Old School Hack is a study in contrasts, as it attempts to balance old school sensibilities with modern, player-driven design ideas. On the one hand, players roll 6 stats and choose classes like thief, magic user, and elf (yes!). On the other hand, they get Awesome Points for being awesome, which they must use to level up.
When OSH works, it’s beautiful: players are encouraged to do awesome, interesting things both in and out of combat. In our game, the goblin player who snuck around and attacked from the shadows was rewarded for that. The simple mechanics (roll d10s in combat; a d12 outside of it and add a modifier or two) resolves actions quickly and keeps the story moving.
The combat turn order is another thing of beauty. Each type of action (melee attack, ranged attack, movement, etc.) has a specific position in the turn order, and players use tokens to position themselves in that order. So, on any given turn, a character in a defensive position will always go before characters who fire ranged weapons, who will fire before those using melee attacks. PCs are not relegated to the beginning or the end of nearly every turn.
But that simplicity is a drawback. At first level, players’ mechanical options are limited, with only one or two specific combat actions (though they can use more by spending a lot of Awesome Points). Fights quickly become slugfests, with characters fighting the same way every turn. Players have to be very imaginative all the time.

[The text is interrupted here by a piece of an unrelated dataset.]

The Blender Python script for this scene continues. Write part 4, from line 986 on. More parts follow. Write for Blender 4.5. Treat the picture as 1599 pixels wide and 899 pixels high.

To which some might say: okay, play with players who can do that. Agreed. However, it can be tiring to play a system that provides so few hooks for your character. Houses of the Blooded — a system, to be clear, I’ve read but haven’t played — is almost mechanic-free, but provides tons of hooks on which to hang a character’s personality traits.
Granted, this is a feature common to old-school systems, where PCs start weak. However, fantasy role-playing has moved beyond this trope. Most of us don’t want to start that far back in our characters’ histories. We don’t want to start with John McClane’s first day on the police force; we want to start with the assault on the Nakitomi building.
So, Old School Hack is a system for players who can build a vivid character and want the system to get out of their way.